• YOUR OBJECTIVE
Reproduce only the lines from the one containing "22, None, 0.015)" through the one containing "16, None, 0.01)", exactly as written and with both ends included.

• DATA SEGMENT
»»

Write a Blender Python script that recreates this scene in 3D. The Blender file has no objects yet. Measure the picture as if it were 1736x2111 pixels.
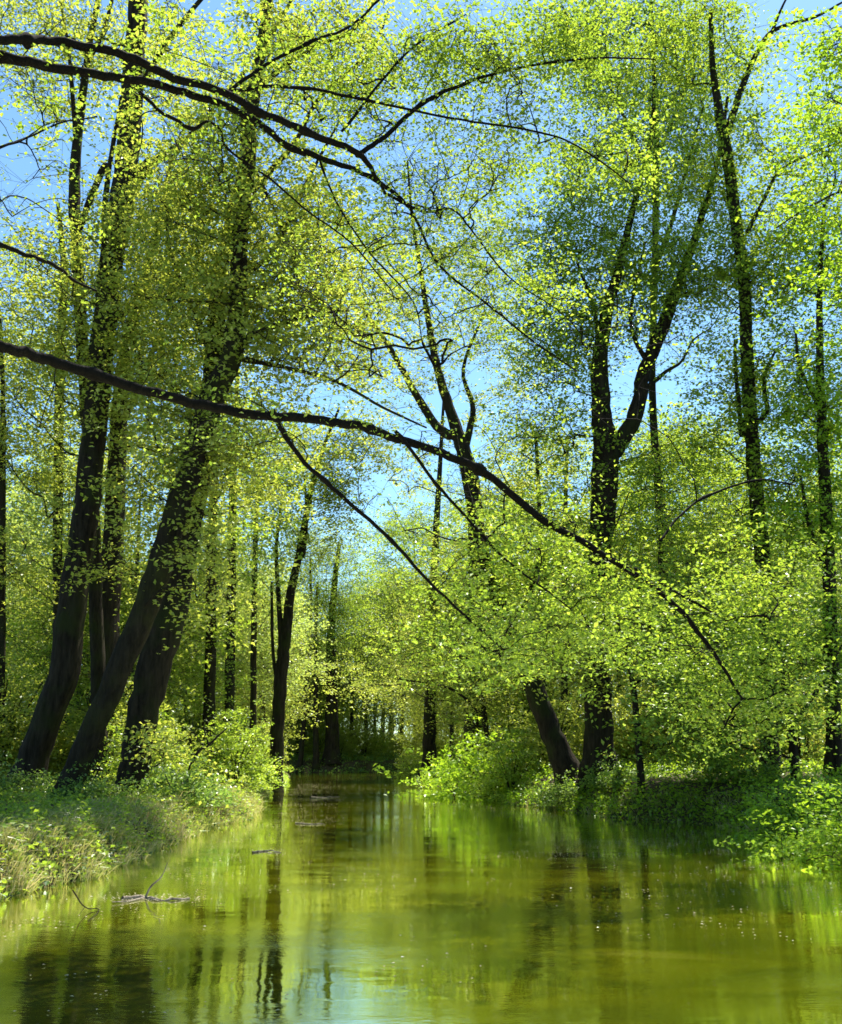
import bpy, math
import numpy as np
from math import radians as R, tan, sin, cos, pi

# ------------------------------------------------------------------ camera, sky, sun, exposure
S = bpy.context.scene
C = S.collection
F = 2100.0                     # focal length in units of a 1736 x 2111 view
PITCH = R(13.4)
CAMZ = 1.6
cam = bpy.data.cameras.new("camera")
cam.sensor_fit = 'VERTICAL'
cam.angle_y = 2 * math.atan(1055.5 / F)
cam.clip_start = 0.1
cam.clip_end = 3000
camo = bpy.data.objects.new("camera", cam)
camo.location = (0, 0, CAMZ)
camo.rotation_euler = (pi / 2 + PITCH, 0, 0)
C.objects.link(camo)
S.camera = camo

SUN_EL, SUN_AZ = R(61), R(24)        # azimuth clockwise from +Y (ahead of the camera)
w = bpy.data.worlds.new("World")
S.world = w
w.use_nodes = True
nt = w.node_tree
sky = nt.nodes.new('ShaderNodeTexSky')
sky.sky_type = 'NISHITA'
sky.sun_disc = False
sky.sun_elevation = SUN_EL
sky.sun_rotation = SUN_AZ
sky.air_density = 1.0
sky.dust_density = 0.3
sky.ozone_density = 1.0
gr = nt.nodes.new('ShaderNodeMix')
gr.data_type = 'RGBA'; gr.blend_type = 'MULTIPLY'; gr.clamp_result = False
gr.inputs[0].default_value = 1
gr.inputs[7].default_value = (0.72, 0.96, 1.0, 1)
nt.links.new(sky.outputs[0], gr.inputs[6])
nt.links.new(gr.outputs[2], nt.nodes['Background'].inputs[0])
nt.nodes['Background'].inputs[1].default_value = 0.08
sl = bpy.data.lights.new("sun", 'SUN')
sl.energy = 4.4
sl.angle = R(0.5)
sl.color = (1.0, 0.95, 0.86)
so = bpy.data.objects.new("sun", sl)
so.rotation_euler = (pi / 2 - SUN_EL, 0, pi - SUN_AZ)
C.objects.link(so)
# a sun lamp shines along local -Z; this turns it to come from azimuth SUN_AZ
so.rotation_euler = (-(pi / 2 - SUN_EL), 0, -SUN_AZ)
S.view_settings.view_transform = 'Standard'
S.view_settings.look = 'None'
S.view_settings.gamma = 1
S.view_settings.exposure = 1.56
S.cycles.max_bounces = 9
S.cycles.diffuse_bounces = 4
S.cycles.glossy_bounces = 2
S.cycles.transmission_bounces = 6
S.cycles.filter_width = 1.6
S.cycles.use_fast_gi = False

# ------------------------------------------------------------------ view helpers
FWD = np.array([0, cos(PITCH), sin(PITCH)])
UPV = np.array([0, -sin(PITCH), cos(PITCH)])


def P(u, v, D):
    """world point seen at (u, v) of the 1736 x 2111 view, D metres ahead"""
    d = FWD + np.array([(u - 868) / F, 0, 0]) + UPV * ((1055.5 - v) / F)
    return np.array([0, 0, CAMZ]) + d * (D / d[1])


def G(u, v, z=0.0):
    d = FWD + np.array([(u - 868) / F, 0, 0]) + UPV * ((1055.5 - v) / F)
    return np.array([0, 0, CAMZ]) + d * ((z - CAMZ) / d[2])


# ------------------------------------------------------------------ materials
def newmat(name):
    m = bpy.data.materials.new(name)
    m.use_nodes = True
    n = m.node_tree
    n.nodes.clear()
    return m, n.nodes, n.links


def ramp(nodes, stops):
    r = nodes.new('ShaderNodeValToRGB')
    e = r.color_ramp.elements
    while len(e) < len(stops):
        e.new(0.5)
    for k, (p, c) in enumerate(stops):
        e[k].position = p
        e[k].color = (*c, 1)
    return r


def leaf_mat(name, cols, trans=0.6, gloss=0.03, boost=1.5):
    cols = [(min(r * 1.02, .6), g, b * 1.5) for r, g, b in cols]
    m, N, L = newmat(name)
    out = N.new('ShaderNodeOutputMaterial')
    geo = N.new('ShaderNodeNewGeometry')
    rp = ramp(N, [(i / (len(cols) - 1), c) for i, c in enumerate(cols)])
    tc = N.new('ShaderNodeTexCoord')
    nz = N.new('ShaderNodeTexNoise')
    nz.inputs['Scale'].default_value = 0.55
    nz.inputs['Detail'].default_value = 3
    L.new(tc.outputs['Object'], nz.inputs['Vector'])
    a = N.new('ShaderNodeMath'); a.operation = 'MULTIPLY_ADD'
    a.inputs[1].default_value = 1.5; a.inputs[2].default_value = -0.5
    L.new(nz.outputs['Fac'], a.inputs[0])
    b = N.new('ShaderNodeMath'); b.operation = 'MULTIPLY_ADD'
    b.inputs[1].default_value = 0.62
    L.new(geo.outputs['Random Per Island'], b.inputs[0])
    c_ = N.new('ShaderNodeMath'); c_.operation = 'MULTIPLY'
    c_.inputs[1].default_value = 0.62
    L.new(a.outputs[0], c_.inputs[0])
    L.new(c_.outputs[0], b.inputs[2])
    L.new(b.outputs[0], rp.inputs[0])
    d = N.new('ShaderNodeBsdfDiffuse')
    t = N.new('ShaderNodeBsdfTranslucent')
    L.new(rp.outputs[0], d.inputs[0])
    tm = N.new('ShaderNodeMix'); tm.data_type = 'RGBA'; tm.blend_type = 'MULTIPLY'
    tm.inputs[0].default_value = 1
    tm.clamp_result = False
    L.new(rp.outputs[0], tm.inputs[6])
    tm.inputs[7].default_value = (boost * 1.03, boost * 0.98, boost * 0.6, 1)
    L.new(tm.outputs[2], t.inputs[0])
    mx = N.new('ShaderNodeMixShader'); mx.inputs[0].default_value = trans
    L.new(d.outputs[0], mx.inputs[1]); L.new(t.outputs[0], mx.inputs[2])
    g = N.new('ShaderNodeBsdfGlossy'); g.inputs['Roughness'].default_value = 0.35
    g.inputs[0].default_value = (0.9, 0.95, 0.9, 1)
    m2 = N.new('ShaderNodeMixShader'); m2.inputs[0].default_value = gloss
    L.new(mx.outputs[0], m2.inputs[1]); L.new(g.outputs[0], m2.inputs[2])
    L.new(m2.outputs[0], out.inputs[0])
    return m


M = {}
M['leaf_yellow'] = leaf_mat('yellow_green_leaf', [(0.15, 0.20, 0.02), (0.25, 0.31, 0.03), (0.34, 0.40, 0.05), (0.44, 0.46, 0.09)])
M['leaf_fresh'] = leaf_mat('fresh_green_leaf', [(0.10, 0.18, 0.012), (0.19, 0.29, 0.02), (0.28, 0.38, 0.03), (0.40, 0.46, 0.06)])
M['leaf_green'] = leaf_mat('mid_green_leaf', [(0.06, 0.13, 0.02), (0.11, 0.20, 0.025), (0.18, 0.28, 0.04), (0.29, 0.36, 0.06)])
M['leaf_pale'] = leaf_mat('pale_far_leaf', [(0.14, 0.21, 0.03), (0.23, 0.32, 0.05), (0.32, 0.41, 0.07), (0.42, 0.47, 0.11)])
M['leaf_lime'] = leaf_mat('lime_shrub_leaf', [(0.12, 0.22, 0.01), (0.20, 0.34, 0.015), (0.30, 0.44, 0.02), (0.42, 0.52, 0.05)])
M['dry_grass'] = leaf_mat('straw_grass', [(0.13, 0.20, 0.02), (0.28, 0.33, 0.05), (0.45, 0.41, 0.14), (0.58, 0.50, 0.28)], trans=0.45, boost=1.2)
M['ivy'] = leaf_mat('ivy_leaf', [(0.03, 0.07, 0.014), (0.06, 0.12, 0.02), (0.11, 0.19, 0.03), (0.18, 0.26, 0.04)], trans=0.4, gloss=0.06)


def bark_mat(name, dark, light, scale=6.0, moss=None, bump=0.08):
    m, N, L = newmat(name)
    out = N.new('ShaderNodeOutputMaterial')
    p = N.new('ShaderNodeBsdfPrincipled')
    p.inputs['Roughness'].default_value = 0.9
    p.inputs['Specular IOR Level'].default_value = 0.08
    tc = N.new('ShaderNodeTexCoord')
    mp = N.new('ShaderNodeMapping'); mp.inputs['Scale'].default_value = (1, 1, 0.16)
    nz = N.new('ShaderNodeTexNoise'); nz.inputs['Scale'].default_value = scale
    nz.inputs['Detail'].default_value = 7; nz.inputs['Roughness'].default_value = 0.7
    L.new(tc.outputs['Object'], mp.inputs[0]); L.new(mp.outputs[0], nz.inputs['Vector'])
    rp = ramp(N, [(0.32, dark), (0.72, light)])
    L.new(nz.outputs['Fac'], rp.inputs[0])
    col = rp.outputs[0]
    if moss:
        n2 = N.new('ShaderNodeTexNoise'); n2.inputs['Scale'].default_value = 1.3
        n2.inputs['Detail'].default_value = 5
        L.new(tc.outputs['Object'], n2.inputs['Vector'])
        r2 = ramp(N, [(0.48, (0, 0, 0)), (0.66, (0.8, 0.8, 0.8))])
        L.new(n2.outputs['Fac'], r2.inputs[0])
        mx = N.new('ShaderNodeMix'); mx.data_type = 'RGBA'
        L.new(r2.outputs[0], mx.inputs[0]); L.new(col, mx.inputs[6]); mx.inputs[7].default_value = (*moss, 1)
        col = mx.outputs[2]
    L.new(col, p.inputs['Base Color'])
    bp = N.new('ShaderNodeBump'); bp.inputs['Strength'].default_value = 1.0; bp.inputs['Distance'].default_value = bump
    L.new(nz.outputs['Fac'], bp.inputs['Height']); L.new(bp.outputs[0], p.inputs['Normal'])
    L.new(p.outputs[0], out.inputs[0])
    return m


M['bark'] = bark_mat('dark_bark', (0.008, 0.006, 0.004), (0.05, 0.038, 0.025), 9, (0.03, 0.035, 0.010))
M['bark_light'] = bark_mat('brown_mossy_bark', (0.012, 0.009, 0.006), (0.045, 0.035, 0.023), 10, (0.045, 0.045, 0.014))  # mossier brown bark colour for the front leaning trunk
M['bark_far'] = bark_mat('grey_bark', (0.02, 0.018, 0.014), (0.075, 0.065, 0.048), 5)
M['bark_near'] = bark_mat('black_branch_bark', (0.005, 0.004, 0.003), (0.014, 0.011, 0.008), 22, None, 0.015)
M['dead_wood'] = bark_mat('dead_wood', (0.05, 0.04, 0.03), (0.34, 0.29, 0.22), 16, None, 0.01)


def ground_mat():
    m, N, L = newmat('woodland_soil')
    out = N.new('ShaderNodeOutputMaterial')
    p = N.new('ShaderNodeBsdfPrincipled'); p.inputs['Roughness'].default_value = 0.95
    p.inputs['Specular IOR Level'].default_value = 0.2
    tc = N.new('ShaderNodeTexCoord')
    nz = N.new('ShaderNodeTexNoise'); nz.inputs['Scale'].default_value = 0.8; nz.inputs['Detail'].default_value = 9
    nz.inputs['Roughness'].default_value = 0.7
    L.new(tc.outputs['Object'], nz.inputs['Vector'])
    rp = ramp(N, [(0.3, (0.03, 0.022, 0.012)), (0.5, (0.07, 0.05, 0.025)), (0.62, (0.05, 0.07, 0.015)), (0.8, (0.09, 0.12, 0.02))])
    L.new(nz.outputs['Fac'], rp.inputs[0]); L.new(rp.outputs[0], p.inputs['Base Color'])
    n2 = N.new('ShaderNodeTexNoise'); n2.inputs['Scale'].default_value = 9; n2.inputs['Detail'].default_value = 8
    L.new(tc.outputs['Object'], n2.inputs['Vector'])
    bp = N.new('ShaderNodeBump'); bp.inputs['Strength'].default_value = 1; bp.inputs['Distance'].default_value = 0.08
    L.new(n2.outputs['Fac'], bp.inputs['Height']); L.new(bp.outputs[0], p.inputs['Normal'])
    L.new(p.outputs[0], out.inputs[0])
    return m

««

• REPLY TO THE TASK
M['bark_near'] = bark_mat('black_branch_bark', (0.005, 0.004, 0.003), (0.014, 0.011, 0.008), 22, None, 0.015)
M['dead_wood'] = bark_mat('dead_wood', (0.05, 0.04, 0.03), (0.34, 0.29, 0.22), 16, None, 0.01)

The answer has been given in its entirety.